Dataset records
________________

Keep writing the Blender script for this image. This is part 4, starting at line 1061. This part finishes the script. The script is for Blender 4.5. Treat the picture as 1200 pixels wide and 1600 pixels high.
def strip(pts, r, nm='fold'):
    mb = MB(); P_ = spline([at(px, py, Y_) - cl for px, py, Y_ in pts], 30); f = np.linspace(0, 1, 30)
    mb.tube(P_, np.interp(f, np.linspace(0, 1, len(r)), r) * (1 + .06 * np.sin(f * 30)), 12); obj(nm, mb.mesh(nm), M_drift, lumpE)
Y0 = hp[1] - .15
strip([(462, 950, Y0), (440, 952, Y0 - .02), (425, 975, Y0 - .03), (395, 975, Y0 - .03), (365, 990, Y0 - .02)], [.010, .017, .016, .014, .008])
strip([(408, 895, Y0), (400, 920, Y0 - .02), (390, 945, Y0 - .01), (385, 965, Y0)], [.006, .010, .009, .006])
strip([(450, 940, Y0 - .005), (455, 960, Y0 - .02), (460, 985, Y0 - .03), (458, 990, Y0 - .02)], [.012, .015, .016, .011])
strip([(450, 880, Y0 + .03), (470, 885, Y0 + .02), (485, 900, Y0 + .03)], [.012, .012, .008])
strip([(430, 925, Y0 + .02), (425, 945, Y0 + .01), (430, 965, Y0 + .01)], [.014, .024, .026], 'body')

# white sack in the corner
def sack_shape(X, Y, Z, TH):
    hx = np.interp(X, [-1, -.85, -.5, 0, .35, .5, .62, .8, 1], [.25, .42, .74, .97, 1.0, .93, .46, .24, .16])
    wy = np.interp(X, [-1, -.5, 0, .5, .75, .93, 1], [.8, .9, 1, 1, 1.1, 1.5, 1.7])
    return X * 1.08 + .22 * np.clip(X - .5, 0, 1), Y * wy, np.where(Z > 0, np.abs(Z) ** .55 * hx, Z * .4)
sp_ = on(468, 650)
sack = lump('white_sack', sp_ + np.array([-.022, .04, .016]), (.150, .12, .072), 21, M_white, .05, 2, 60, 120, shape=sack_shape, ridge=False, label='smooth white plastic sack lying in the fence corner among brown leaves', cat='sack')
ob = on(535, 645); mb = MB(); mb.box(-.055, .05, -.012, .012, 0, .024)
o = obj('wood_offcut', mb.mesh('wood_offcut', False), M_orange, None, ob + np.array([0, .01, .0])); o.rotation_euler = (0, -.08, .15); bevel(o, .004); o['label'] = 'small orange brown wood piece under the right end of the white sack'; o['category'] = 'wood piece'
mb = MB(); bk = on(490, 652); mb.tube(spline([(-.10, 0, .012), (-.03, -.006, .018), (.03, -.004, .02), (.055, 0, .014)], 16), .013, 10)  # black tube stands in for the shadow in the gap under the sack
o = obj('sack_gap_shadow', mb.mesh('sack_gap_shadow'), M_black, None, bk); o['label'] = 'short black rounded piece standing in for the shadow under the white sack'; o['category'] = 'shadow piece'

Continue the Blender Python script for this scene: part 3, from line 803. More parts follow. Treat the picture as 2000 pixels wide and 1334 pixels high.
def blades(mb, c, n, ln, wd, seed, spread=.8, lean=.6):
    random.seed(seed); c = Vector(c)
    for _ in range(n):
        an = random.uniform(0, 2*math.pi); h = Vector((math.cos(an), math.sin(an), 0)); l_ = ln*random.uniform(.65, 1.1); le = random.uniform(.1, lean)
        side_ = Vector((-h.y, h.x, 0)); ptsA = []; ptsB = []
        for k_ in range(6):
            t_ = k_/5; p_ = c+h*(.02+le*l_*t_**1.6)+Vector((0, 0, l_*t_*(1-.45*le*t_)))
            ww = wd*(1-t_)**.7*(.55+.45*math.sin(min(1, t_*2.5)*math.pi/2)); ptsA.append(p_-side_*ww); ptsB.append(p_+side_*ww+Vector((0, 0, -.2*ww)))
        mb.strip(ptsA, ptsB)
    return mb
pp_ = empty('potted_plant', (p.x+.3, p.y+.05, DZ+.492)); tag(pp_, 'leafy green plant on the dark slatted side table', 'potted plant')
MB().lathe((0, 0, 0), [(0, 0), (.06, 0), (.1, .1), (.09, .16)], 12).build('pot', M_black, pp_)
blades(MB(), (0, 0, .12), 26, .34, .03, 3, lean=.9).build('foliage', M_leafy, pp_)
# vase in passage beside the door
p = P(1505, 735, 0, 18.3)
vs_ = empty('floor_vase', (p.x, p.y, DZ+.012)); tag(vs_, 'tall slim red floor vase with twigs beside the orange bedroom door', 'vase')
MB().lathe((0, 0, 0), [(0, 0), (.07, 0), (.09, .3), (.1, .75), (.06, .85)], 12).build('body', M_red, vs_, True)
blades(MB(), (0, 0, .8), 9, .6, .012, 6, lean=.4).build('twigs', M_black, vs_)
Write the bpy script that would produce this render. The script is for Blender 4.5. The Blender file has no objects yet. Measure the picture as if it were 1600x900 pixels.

________________

EXERCISE PROMPT
Copy each line above where the string "Blender" occurs.

EXPECTED ANSWER
Keep writing the Blender script for this image. This is part 4, starting at line 1061. This part finishes the script. The script is for Blender 4.5. Treat the picture as 1200 pixels wide and 1600 pixels high.
Continue the Blender Python script for this scene: part 3, from line 803. More parts follow. Treat the picture as 2000 pixels wide and 1334 pixels high.
Write the bpy script that would produce this render. The script is for Blender 4.5. The Blender file has no objects yet. Measure the picture as if it were 1600x900 pixels.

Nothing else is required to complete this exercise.